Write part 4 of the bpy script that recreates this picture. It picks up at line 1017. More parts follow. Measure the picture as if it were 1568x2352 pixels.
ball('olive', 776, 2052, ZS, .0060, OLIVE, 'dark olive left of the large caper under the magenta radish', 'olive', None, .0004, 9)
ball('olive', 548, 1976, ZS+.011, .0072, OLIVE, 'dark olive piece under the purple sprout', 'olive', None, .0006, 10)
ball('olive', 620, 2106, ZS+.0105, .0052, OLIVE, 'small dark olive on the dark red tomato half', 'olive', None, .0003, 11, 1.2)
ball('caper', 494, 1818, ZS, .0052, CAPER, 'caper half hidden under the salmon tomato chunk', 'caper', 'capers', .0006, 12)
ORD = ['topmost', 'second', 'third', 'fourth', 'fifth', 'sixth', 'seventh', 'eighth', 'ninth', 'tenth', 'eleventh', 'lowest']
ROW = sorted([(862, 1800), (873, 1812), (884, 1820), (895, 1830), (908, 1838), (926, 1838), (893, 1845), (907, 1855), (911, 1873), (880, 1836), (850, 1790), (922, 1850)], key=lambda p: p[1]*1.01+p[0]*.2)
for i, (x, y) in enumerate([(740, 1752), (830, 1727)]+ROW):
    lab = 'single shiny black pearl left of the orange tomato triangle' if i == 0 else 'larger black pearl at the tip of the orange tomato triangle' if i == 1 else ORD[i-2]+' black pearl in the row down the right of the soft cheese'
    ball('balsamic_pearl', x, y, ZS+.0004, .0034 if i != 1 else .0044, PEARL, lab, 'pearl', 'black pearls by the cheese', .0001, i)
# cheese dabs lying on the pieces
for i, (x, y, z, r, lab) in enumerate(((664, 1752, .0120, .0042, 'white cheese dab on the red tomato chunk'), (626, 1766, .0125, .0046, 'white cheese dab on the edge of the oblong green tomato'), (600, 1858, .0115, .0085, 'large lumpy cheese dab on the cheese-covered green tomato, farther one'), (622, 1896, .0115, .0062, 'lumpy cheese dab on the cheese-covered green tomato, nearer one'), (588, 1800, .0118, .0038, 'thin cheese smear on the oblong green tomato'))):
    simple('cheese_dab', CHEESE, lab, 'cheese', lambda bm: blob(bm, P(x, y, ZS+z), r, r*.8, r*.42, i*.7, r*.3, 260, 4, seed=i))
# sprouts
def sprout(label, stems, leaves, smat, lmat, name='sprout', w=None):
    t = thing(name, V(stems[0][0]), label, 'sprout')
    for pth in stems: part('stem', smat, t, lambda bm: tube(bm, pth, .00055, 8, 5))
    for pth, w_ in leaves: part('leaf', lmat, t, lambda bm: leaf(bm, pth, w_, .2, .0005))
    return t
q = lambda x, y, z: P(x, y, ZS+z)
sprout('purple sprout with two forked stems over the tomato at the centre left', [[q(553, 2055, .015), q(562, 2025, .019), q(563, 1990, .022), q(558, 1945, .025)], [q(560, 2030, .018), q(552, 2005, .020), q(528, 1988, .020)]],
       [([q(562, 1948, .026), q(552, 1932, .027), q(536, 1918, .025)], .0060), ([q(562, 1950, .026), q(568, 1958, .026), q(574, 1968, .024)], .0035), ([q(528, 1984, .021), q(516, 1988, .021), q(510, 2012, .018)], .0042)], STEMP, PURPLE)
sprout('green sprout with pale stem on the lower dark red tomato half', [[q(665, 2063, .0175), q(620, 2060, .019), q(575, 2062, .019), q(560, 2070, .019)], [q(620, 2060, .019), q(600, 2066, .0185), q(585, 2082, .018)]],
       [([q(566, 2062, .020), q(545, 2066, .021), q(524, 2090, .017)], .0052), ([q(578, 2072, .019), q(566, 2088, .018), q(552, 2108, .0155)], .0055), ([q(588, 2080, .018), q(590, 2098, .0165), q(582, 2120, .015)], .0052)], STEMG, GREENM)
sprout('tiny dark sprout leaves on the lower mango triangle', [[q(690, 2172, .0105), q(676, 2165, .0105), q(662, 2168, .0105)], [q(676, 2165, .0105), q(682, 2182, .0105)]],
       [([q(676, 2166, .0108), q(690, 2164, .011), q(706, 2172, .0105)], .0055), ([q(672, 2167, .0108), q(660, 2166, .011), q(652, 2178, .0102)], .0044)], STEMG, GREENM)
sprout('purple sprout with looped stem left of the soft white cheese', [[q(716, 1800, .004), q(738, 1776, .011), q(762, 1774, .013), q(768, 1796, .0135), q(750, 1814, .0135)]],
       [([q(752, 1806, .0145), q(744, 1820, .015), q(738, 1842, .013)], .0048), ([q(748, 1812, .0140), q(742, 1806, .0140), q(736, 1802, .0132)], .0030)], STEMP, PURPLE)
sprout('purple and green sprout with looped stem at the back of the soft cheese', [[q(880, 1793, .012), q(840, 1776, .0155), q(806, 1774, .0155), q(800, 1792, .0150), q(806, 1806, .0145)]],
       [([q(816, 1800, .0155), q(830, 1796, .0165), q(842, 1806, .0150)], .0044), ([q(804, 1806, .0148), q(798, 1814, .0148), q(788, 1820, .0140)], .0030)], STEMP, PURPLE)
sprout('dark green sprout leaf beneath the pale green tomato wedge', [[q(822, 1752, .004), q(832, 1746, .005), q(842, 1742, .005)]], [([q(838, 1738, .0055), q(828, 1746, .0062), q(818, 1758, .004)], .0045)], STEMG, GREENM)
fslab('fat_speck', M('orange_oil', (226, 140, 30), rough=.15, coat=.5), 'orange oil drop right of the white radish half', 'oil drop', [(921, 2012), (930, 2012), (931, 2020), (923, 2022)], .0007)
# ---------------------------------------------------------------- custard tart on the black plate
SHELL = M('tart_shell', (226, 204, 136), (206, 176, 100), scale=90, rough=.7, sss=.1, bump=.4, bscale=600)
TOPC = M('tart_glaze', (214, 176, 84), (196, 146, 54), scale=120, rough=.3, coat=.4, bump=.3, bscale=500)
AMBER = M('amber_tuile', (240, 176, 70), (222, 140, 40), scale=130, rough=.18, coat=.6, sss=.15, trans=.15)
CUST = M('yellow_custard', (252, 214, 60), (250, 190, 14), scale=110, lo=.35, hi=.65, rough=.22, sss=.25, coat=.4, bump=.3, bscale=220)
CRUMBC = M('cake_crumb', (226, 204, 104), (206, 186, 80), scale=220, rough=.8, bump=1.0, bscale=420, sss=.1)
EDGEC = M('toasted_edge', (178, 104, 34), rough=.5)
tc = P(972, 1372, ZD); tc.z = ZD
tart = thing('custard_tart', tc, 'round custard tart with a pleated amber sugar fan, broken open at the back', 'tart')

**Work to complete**
Retype the material in full, character for character.

**The solution**
Write part 4 of the bpy script that recreates this picture. It picks up at line 1017. More parts follow. Measure the picture as if it were 1568x2352 pixels.
ball('olive', 776, 2052, ZS, .0060, OLIVE, 'dark olive left of the large caper under the magenta radish', 'olive', None, .0004, 9)
ball('olive', 548, 1976, ZS+.011, .0072, OLIVE, 'dark olive piece under the purple sprout', 'olive', None, .0006, 10)
ball('olive', 620, 2106, ZS+.0105, .0052, OLIVE, 'small dark olive on the dark red tomato half', 'olive', None, .0003, 11, 1.2)
ball('caper', 494, 1818, ZS, .0052, CAPER, 'caper half hidden under the salmon tomato chunk', 'caper', 'capers', .0006, 12)
ORD = ['topmost', 'second', 'third', 'fourth', 'fifth', 'sixth', 'seventh', 'eighth', 'ninth', 'tenth', 'eleventh', 'lowest']
ROW = sorted([(862, 1800), (873, 1812), (884, 1820), (895, 1830), (908, 1838), (926, 1838), (893, 1845), (907, 1855), (911, 1873), (880, 1836), (850, 1790), (922, 1850)], key=lambda p: p[1]*1.01+p[0]*.2)
for i, (x, y) in enumerate([(740, 1752), (830, 1727)]+ROW):
    lab = 'single shiny black pearl left of the orange tomato triangle' if i == 0 else 'larger black pearl at the tip of the orange tomato triangle' if i == 1 else ORD[i-2]+' black pearl in the row down the right of the soft cheese'
    ball('balsamic_pearl', x, y, ZS+.0004, .0034 if i != 1 else .0044, PEARL, lab, 'pearl', 'black pearls by the cheese', .0001, i)
# cheese dabs lying on the pieces
for i, (x, y, z, r, lab) in enumerate(((664, 1752, .0120, .0042, 'white cheese dab on the red tomato chunk'), (626, 1766, .0125, .0046, 'white cheese dab on the edge of the oblong green tomato'), (600, 1858, .0115, .0085, 'large lumpy cheese dab on the cheese-covered green tomato, farther one'), (622, 1896, .0115, .0062, 'lumpy cheese dab on the cheese-covered green tomato, nearer one'), (588, 1800, .0118, .0038, 'thin cheese smear on the oblong green tomato'))):
    simple('cheese_dab', CHEESE, lab, 'cheese', lambda bm: blob(bm, P(x, y, ZS+z), r, r*.8, r*.42, i*.7, r*.3, 260, 4, seed=i))
# sprouts
def sprout(label, stems, leaves, smat, lmat, name='sprout', w=None):
    t = thing(name, V(stems[0][0]), label, 'sprout')
    for pth in stems: part('stem', smat, t, lambda bm: tube(bm, pth, .00055, 8, 5))
    for pth, w_ in leaves: part('leaf', lmat, t, lambda bm: leaf(bm, pth, w_, .2, .0005))
    return t
q = lambda x, y, z: P(x, y, ZS+z)
sprout('purple sprout with two forked stems over the tomato at the centre left', [[q(553, 2055, .015), q(562, 2025, .019), q(563, 1990, .022), q(558, 1945, .025)], [q(560, 2030, .018), q(552, 2005, .020), q(528, 1988, .020)]],
       [([q(562, 1948, .026), q(552, 1932, .027), q(536, 1918, .025)], .0060), ([q(562, 1950, .026), q(568, 1958, .026), q(574, 1968, .024)], .0035), ([q(528, 1984, .021), q(516, 1988, .021), q(510, 2012, .018)], .0042)], STEMP, PURPLE)
sprout('green sprout with pale stem on the lower dark red tomato half', [[q(665, 2063, .0175), q(620, 2060, .019), q(575, 2062, .019), q(560, 2070, .019)], [q(620, 2060, .019), q(600, 2066, .0185), q(585, 2082, .018)]],
       [([q(566, 2062, .020), q(545, 2066, .021), q(524, 2090, .017)], .0052), ([q(578, 2072, .019), q(566, 2088, .018), q(552, 2108, .0155)], .0055), ([q(588, 2080, .018), q(590, 2098, .0165), q(582, 2120, .015)], .0052)], STEMG, GREENM)
sprout('tiny dark sprout leaves on the lower mango triangle', [[q(690, 2172, .0105), q(676, 2165, .0105), q(662, 2168, .0105)], [q(676, 2165, .0105), q(682, 2182, .0105)]],
       [([q(676, 2166, .0108), q(690, 2164, .011), q(706, 2172, .0105)], .0055), ([q(672, 2167, .0108), q(660, 2166, .011), q(652, 2178, .0102)], .0044)], STEMG, GREENM)
sprout('purple sprout with looped stem left of the soft white cheese', [[q(716, 1800, .004), q(738, 1776, .011), q(762, 1774, .013), q(768, 1796, .0135), q(750, 1814, .0135)]],
       [([q(752, 1806, .0145), q(744, 1820, .015), q(738, 1842, .013)], .0048), ([q(748, 1812, .0140), q(742, 1806, .0140), q(736, 1802, .0132)], .0030)], STEMP, PURPLE)
sprout('purple and green sprout with looped stem at the back of the soft cheese', [[q(880, 1793, .012), q(840, 1776, .0155), q(806, 1774, .0155), q(800, 1792, .0150), q(806, 1806, .0145)]],
       [([q(816, 1800, .0155), q(830, 1796, .0165), q(842, 1806, .0150)], .0044), ([q(804, 1806, .0148), q(798, 1814, .0148), q(788, 1820, .0140)], .0030)], STEMP, PURPLE)
sprout('dark green sprout leaf beneath the pale green tomato wedge', [[q(822, 1752, .004), q(832, 1746, .005), q(842, 1742, .005)]], [([q(838, 1738, .0055), q(828, 1746, .0062), q(818, 1758, .004)], .0045)], STEMG, GREENM)
fslab('fat_speck', M('orange_oil', (226, 140, 30), rough=.15, coat=.5), 'orange oil drop right of the white radish half', 'oil drop', [(921, 2012), (930, 2012), (931, 2020), (923, 2022)], .0007)
# ---------------------------------------------------------------- custard tart on the black plate
SHELL = M('tart_shell', (226, 204, 136), (206, 176, 100), scale=90, rough=.7, sss=.1, bump=.4, bscale=600)
TOPC = M('tart_glaze', (214, 176, 84), (196, 146, 54), scale=120, rough=.3, coat=.4, bump=.3, bscale=500)
AMBER = M('amber_tuile', (240, 176, 70), (222, 140, 40), scale=130, rough=.18, coat=.6, sss=.15, trans=.15)
CUST = M('yellow_custard', (252, 214, 60), (250, 190, 14), scale=110, lo=.35, hi=.65, rough=.22, sss=.25, coat=.4, bump=.3, bscale=220)
CRUMBC = M('cake_crumb', (226, 204, 104), (206, 186, 80), scale=220, rough=.8, bump=1.0, bscale=420, sss=.1)
EDGEC = M('toasted_edge', (178, 104, 34), rough=.5)
tc = P(972, 1372, ZD); tc.z = ZD
tart = thing('custard_tart', tc, 'round custard tart with a pleated amber sugar fan, broken open at the back', 'tart')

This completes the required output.